Türkiye'nin Terörle Mücadele Koordinatörü Emekli
Orgeneral Edip Başer,
terörün bir an önce sona erdirilmesi için görev üstlendiğini belirterek, ''Bizim görev alanımız içerisinde, daha ziyade bilgiyi, aklı ve gerekçiliği içerecek hareket tarzları ortaya koymaya çalışıyoruz'' dedi.
Başer, ASAM tarafından Swissotel'de düzenlenen toplantıya katılanların sorularını yanıtladı.
Edip Başer, Cumhurbaşkanı,
Genelkurmay Başkanı ve bazı muhalefet parti liderlerinin, koordinatör olarak atanmasına karşı çıktıklarına ilişkin bir soru üzerine, bu tür bilgilerin kulaktan dolma bilgiler olduğunu ifade etti.
''Beni
Hükümete bu görev için
Genelkurmay Başkanı kendisi önerdi'' diyen Başer, Cumhurbaşkanı'nın da yüz yüze görüşmelerinde, bu göreve atanmasına karşı olduğuna dair bir cümle sarf etmediğini bildirdi.
Türkiye'de birçok kişinin bu konuda endişeleri olduğunu da dile getiren Başer, ''Bizim işimiz bu endişeleri giderip, gerekli güven ortamını sağlamaktır.

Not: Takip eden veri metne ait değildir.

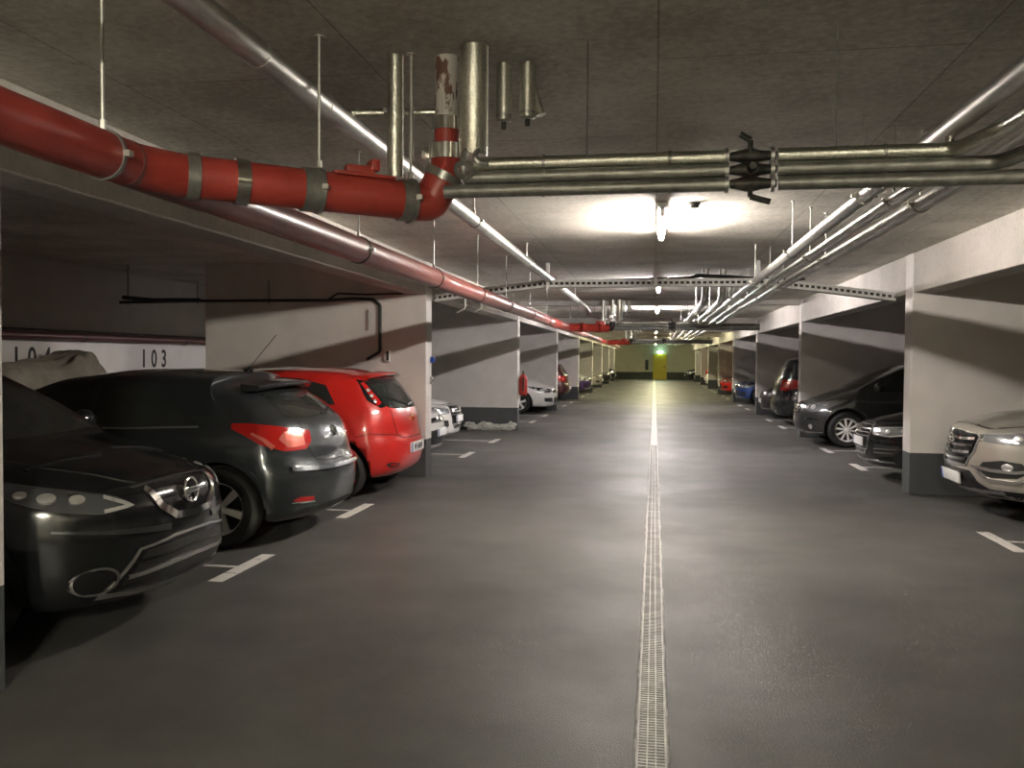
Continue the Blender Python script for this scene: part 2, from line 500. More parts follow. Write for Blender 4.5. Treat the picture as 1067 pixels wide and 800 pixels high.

Üstlendiğimiz görev, bu ülkenin başına yıllardan beri bela olmuş terörün bir an önce sona erdirilmesi içindir. Terörün
yurt dışı boyutunda daha etkin adım atmanın yollarını aramaktır'' diye konuştu.
Başer, terör örgütünün mali desteğinin kesilebilmesi için
Kuzey Irak'ta ikinci bir hudut kapısının açılması konusunda düşüncesinin sorulması üzerine de bu konunun çalışma alanına girmediğini, ancak Hükümetin böyle bir çalışması olduğunu söyledi.
Kuzey Irak'taki
PKK'nın, Kuzey Irak'taki
vergi ve haraçtan önemli bir kaynak aldığının bilindiğini kaydeden Başer, ikinci bir sınır kapısı açılmasına bu anlamda ihtiyaç bulunduğunu anlattı.

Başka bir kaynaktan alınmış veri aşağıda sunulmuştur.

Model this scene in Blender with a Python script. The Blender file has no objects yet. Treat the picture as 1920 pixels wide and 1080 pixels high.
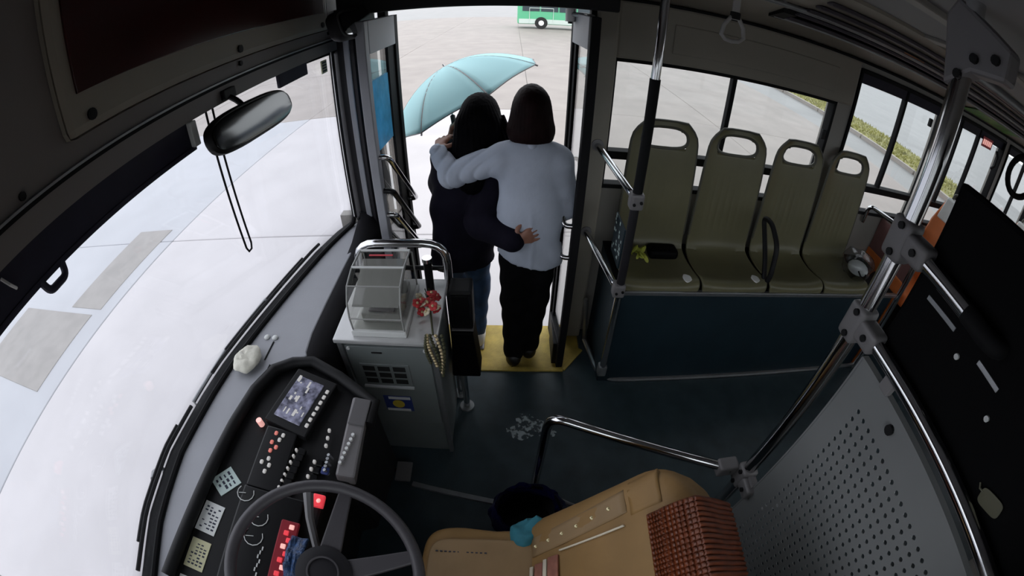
import bpy, bmesh, math, random
import numpy as np
from mathutils import Vector as V, Matrix, noise as mnoise

S = bpy.context.scene
COL = S.collection
R = math.radians
random.seed(7)

# ------------------------------------------------------------------ camera (a real wide fisheye lens), sky, exposure
cd = bpy.data.cameras.new('camera')
cam = bpy.data.objects.new('camera', cd)
COL.objects.link(cam)
pitch, yaw, roll = R(39.0), R(-0.55), R(1.2)
fw = V((math.cos(pitch) * math.cos(yaw), math.cos(pitch) * math.sin(yaw), -math.sin(pitch)))
rt = fw.cross(V((0, 0, 1))).normalized()
up = rt.cross(fw)
r2 = math.cos(roll) * rt + math.sin(roll) * up
u2 = -math.sin(roll) * rt + math.cos(roll) * up
cm = Matrix.Identity(4)
for i in range(3):
    cm[i][0], cm[i][1], cm[i][2] = r2[i], u2[i], -fw[i]
    cm[i][3] = (0.2, 0.0, 2.0)[i]
cam.matrix_world = cm
cd.type = 'PANO'
cd.sensor_fit = 'HORIZONTAL'
cd.sensor_width = 36.0
cd.sensor_height = 20.25
cd.clip_start = 0.02
pc = cd if hasattr(cd, 'panorama_type') else cd.cycles
pc.panorama_type = 'FISHEYE_LENS_POLYNOMIAL'
pc.fisheye_fov = 3.1
pc.fisheye_polynomial_k0 = 0.0
pc.fisheye_polynomial_k1 = -1.0 / 15.0      # equidistant, 15 mm on a 36 mm sensor
pc.fisheye_polynomial_k2 = 0.0
pc.fisheye_polynomial_k3 = 0.0
pc.fisheye_polynomial_k4 = 0.0
S.camera = cam

w = bpy.data.worlds.new('overcast_sky')
S.world = w
w.use_nodes = True
bg = w.node_tree.nodes['Background']
bg.inputs['Color'].default_value = (0.93, 0.95, 1.0, 1)
bg.inputs['Strength'].default_value = 2.1

S.view_settings.view_transform = 'Standard'
S.view_settings.look = 'None'
S.view_settings.exposure = 0.0
S.view_settings.gamma = 1.0
S.view_settings.use_curve_mapping = False
try:
    S.cycles.use_denoising = True
    S.cycles.max_bounces = 10
    S.cycles.transparent_max_bounces = 16
except Exception:
    pass

# ------------------------------------------------------------------ materials
MATS = {}


def mat(name, col, rough=0.6, metal=0.0, var=0.0, vs=12.0, bump=0.0, bs=60.0, emit=0.0, ecol=None, spec=0.5, coat=0.0):
    m = bpy.data.materials.new(name)
    m.use_nodes = True
    n, l = m.node_tree.nodes, m.node_tree.links
    b = n['Principled BSDF']
    b.inputs['Base Color'].default_value = (*col, 1)
    b.inputs['Roughness'].default_value = rough
    b.inputs['Metallic'].default_value = metal
    b.inputs['Specular IOR Level'].default_value = spec
    b.inputs['Coat Weight'].default_value = coat
    if emit:
        b.inputs['Emission Color'].default_value = (*(ecol or col), 1)
        b.inputs['Emission Strength'].default_value = emit
    if var or bump:
        tc = n.new('ShaderNodeTexCoord')
    if var:
        t = n.new('ShaderNodeTexNoise')
        t.inputs['Scale'].default_value = vs
        t.inputs['Detail'].default_value = 6
        l.new(tc.outputs['Object'], t.inputs['Vector'])
        cr = n.new('ShaderNodeValToRGB')
        cr.color_ramp.elements[0].position = 0.3
        cr.color_ramp.elements[1].position = 0.7
        cr.color_ramp.elements[0].color = (*[max(0, c * (1 - var)) for c in col], 1)
        cr.color_ramp.elements[1].color = (*[min(1, c * (1 + var)) for c in col], 1)
        l.new(t.outputs['Fac'], cr.inputs['Fac'])
        l.new(cr.outputs['Color'], b.inputs['Base Color'])
    if bump:
        t2 = n.new('ShaderNodeTexNoise')
        t2.inputs['Scale'].default_value = bs
        t2.inputs['Detail'].default_value = 4
        l.new(tc.outputs['Object'], t2.inputs['Vector'])
        bp = n.new('ShaderNodeBump')
        bp.inputs['Strength'].default_value = bump
        bp.inputs['Distance'].default_value = 0.01
        l.new(t2.outputs['Fac'], bp.inputs['Height'])
        l.new(bp.outputs['Normal'], b.inputs['Normal'])
    MATS[name] = m
    return m


def glass(name, tint=(0.9, 0.93, 0.92), refl=1.0, rough=0.0):
    m = bpy.data.materials.new(name)
    m.use_nodes = True
    n, l = m.node_tree.nodes, m.node_tree.links
    n.clear()
    o = n.new('ShaderNodeOutputMaterial')
    mx = n.new('ShaderNodeMixShader')
    tr = n.new('ShaderNodeBsdfTransparent')
    tr.inputs['Color'].default_value = (*tint, 1)
    gl = n.new('ShaderNodeBsdfGlossy')
    gl.inputs['Roughness'].default_value = rough
    lw = n.new('ShaderNodeLayerWeight')
    lw.inputs['Blend'].default_value = 0.5
    pw = n.new('ShaderNodeMath')
    pw.operation = 'POWER'
    pw.inputs[1].default_value = 4.0
    l.new(lw.outputs['Facing'], pw.inputs[0])
    mu = n.new('ShaderNodeMath')
    mu.operation = 'MULTIPLY_ADD'
    mu.inputs[1].default_value = 0.85 * min(refl, 1.1)
    mu.inputs[2].default_value = 0.03 * refl
    l.new(pw.outputs[0], mu.inputs[0])
    l.new(mu.outputs[0], mx.inputs['Fac'])
    l.new(tr.outputs[0], mx.inputs[1])
    l.new(gl.outputs[0], mx.inputs[2])
    l.new(mx.outputs[0], o.inputs['Surface'])
    MATS[name] = m
    return m


mat('wet_concrete', (0.30, 0.268, 0.245), 0.55, spec=0.35, var=0.10, vs=1.3, bump=0.05, bs=25)
mat('pale_concrete', (0.46, 0.44, 0.445), 0.5, var=0.05, vs=1.7, bump=0.04, bs=25)
mat('blue_concrete', (0.36, 0.365, 0.385), 0.4, var=0.06, vs=1.2, bump=0.04, bs=25)
mat('dark_concrete', (0.255, 0.24, 0.225), 0.5, var=0.10, vs=4.0, bump=0.05, bs=25)
mat('tarmac', (0.22, 0.22, 0.215), 0.45, var=0.10, vs=0.6, bump=0.05, bs=25)
mat('grass', (0.30, 0.29, 0.10), 0.8, var=0.35, vs=2.0)
mat('soil', (0.27, 0.255, 0.10), 0.9, var=0.3, vs=3.0)
mat('floor_vinyl', (0.036, 0.056, 0.066), 0.42, var=0.22, vs=9, bump=0.08, bs=240)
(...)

Terörle mücadelede devletin bazı zaaflarının bulunup bulunmadığına ilişkin soru üzerine de Başer,
Türk Ordusu,
Türk Silahlı Kuvvetleri ve devletin kurum ve kuruluşlarının bölücü amaçlı etnik terörün kökünün kazınmasında kararlı olduklarını ve bu konudaki karalılığı tartışmayı gerekli görmediğini bildirdi.

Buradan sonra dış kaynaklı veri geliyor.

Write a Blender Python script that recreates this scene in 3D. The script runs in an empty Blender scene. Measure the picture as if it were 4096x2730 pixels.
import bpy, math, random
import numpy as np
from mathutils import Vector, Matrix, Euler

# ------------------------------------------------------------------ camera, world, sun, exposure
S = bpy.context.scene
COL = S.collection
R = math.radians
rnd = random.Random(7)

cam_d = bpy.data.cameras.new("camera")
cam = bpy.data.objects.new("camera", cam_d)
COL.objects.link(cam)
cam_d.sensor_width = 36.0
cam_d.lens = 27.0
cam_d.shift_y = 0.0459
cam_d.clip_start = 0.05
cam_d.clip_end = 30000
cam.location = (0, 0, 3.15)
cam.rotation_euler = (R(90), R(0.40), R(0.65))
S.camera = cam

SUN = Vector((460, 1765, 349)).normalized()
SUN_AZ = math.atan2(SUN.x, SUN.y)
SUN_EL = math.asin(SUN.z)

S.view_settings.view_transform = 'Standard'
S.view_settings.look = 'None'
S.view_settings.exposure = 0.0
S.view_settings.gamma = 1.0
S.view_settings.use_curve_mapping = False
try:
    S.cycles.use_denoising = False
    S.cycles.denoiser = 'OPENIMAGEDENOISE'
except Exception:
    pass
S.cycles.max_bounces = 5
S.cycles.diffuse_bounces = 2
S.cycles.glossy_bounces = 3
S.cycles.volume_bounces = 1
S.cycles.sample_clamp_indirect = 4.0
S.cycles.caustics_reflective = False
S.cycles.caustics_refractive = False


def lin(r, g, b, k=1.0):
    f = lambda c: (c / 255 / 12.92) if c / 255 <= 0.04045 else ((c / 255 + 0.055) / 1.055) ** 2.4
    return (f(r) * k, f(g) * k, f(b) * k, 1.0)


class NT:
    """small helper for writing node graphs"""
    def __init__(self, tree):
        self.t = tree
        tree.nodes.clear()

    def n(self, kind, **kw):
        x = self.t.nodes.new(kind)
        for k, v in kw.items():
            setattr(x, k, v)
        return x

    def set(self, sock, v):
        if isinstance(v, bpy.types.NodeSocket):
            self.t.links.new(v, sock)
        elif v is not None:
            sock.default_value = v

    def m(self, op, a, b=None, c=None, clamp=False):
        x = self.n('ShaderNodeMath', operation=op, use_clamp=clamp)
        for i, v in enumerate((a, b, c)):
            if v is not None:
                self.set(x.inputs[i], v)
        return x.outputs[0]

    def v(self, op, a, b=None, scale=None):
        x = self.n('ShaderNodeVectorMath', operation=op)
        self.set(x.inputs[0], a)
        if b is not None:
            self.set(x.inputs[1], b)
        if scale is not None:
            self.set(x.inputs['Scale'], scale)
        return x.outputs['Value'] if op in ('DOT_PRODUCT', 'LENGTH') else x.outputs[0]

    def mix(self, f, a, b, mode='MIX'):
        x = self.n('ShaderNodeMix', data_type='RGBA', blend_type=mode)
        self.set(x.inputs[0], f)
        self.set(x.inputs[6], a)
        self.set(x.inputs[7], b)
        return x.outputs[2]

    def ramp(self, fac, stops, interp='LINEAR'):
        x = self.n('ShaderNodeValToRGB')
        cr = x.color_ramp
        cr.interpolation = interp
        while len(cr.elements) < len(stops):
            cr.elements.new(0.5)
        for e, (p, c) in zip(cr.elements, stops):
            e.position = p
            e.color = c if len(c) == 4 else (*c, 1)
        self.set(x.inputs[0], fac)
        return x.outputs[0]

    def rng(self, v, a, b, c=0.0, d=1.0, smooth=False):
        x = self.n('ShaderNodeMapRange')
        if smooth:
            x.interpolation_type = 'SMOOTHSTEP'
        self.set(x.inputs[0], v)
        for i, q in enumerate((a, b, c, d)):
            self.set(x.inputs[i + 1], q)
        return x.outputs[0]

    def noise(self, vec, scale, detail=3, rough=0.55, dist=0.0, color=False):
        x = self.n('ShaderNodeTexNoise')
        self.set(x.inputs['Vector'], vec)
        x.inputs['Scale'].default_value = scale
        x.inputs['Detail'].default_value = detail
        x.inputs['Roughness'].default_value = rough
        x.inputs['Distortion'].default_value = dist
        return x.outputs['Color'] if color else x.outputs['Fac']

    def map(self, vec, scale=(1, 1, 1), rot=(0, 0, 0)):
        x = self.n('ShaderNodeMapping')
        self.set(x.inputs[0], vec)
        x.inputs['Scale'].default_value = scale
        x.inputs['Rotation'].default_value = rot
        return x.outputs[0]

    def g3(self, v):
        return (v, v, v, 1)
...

Başer, ''Bu kararlılık vardır, bu ulusal bir kararlılıktır. Ama bunun uygun istikamete yönlendirilmesi konusunda her zaman değişik görüşler ve tartışmalar olabilir'' dedi.
Edip Başer,
İran'ın, Türkiye, ABD ve Irak'ın içinde bulunduğu işbirliğinde neden bulunmadığına ilişkin bir soru üzerine de ''Burada İran'ın yer almasını düşünmek biraz zor. Bugünkü konjonktürde İran, ABD ve Irak ilişkileri açısından bu mümkün ve uygun olmayabilir'' diye konuştu.
Başer, Türkiye'nin İran ile
terörle mücadele konusunda her dönemde işbirliğinin söz konusu olduğunu da söyledi.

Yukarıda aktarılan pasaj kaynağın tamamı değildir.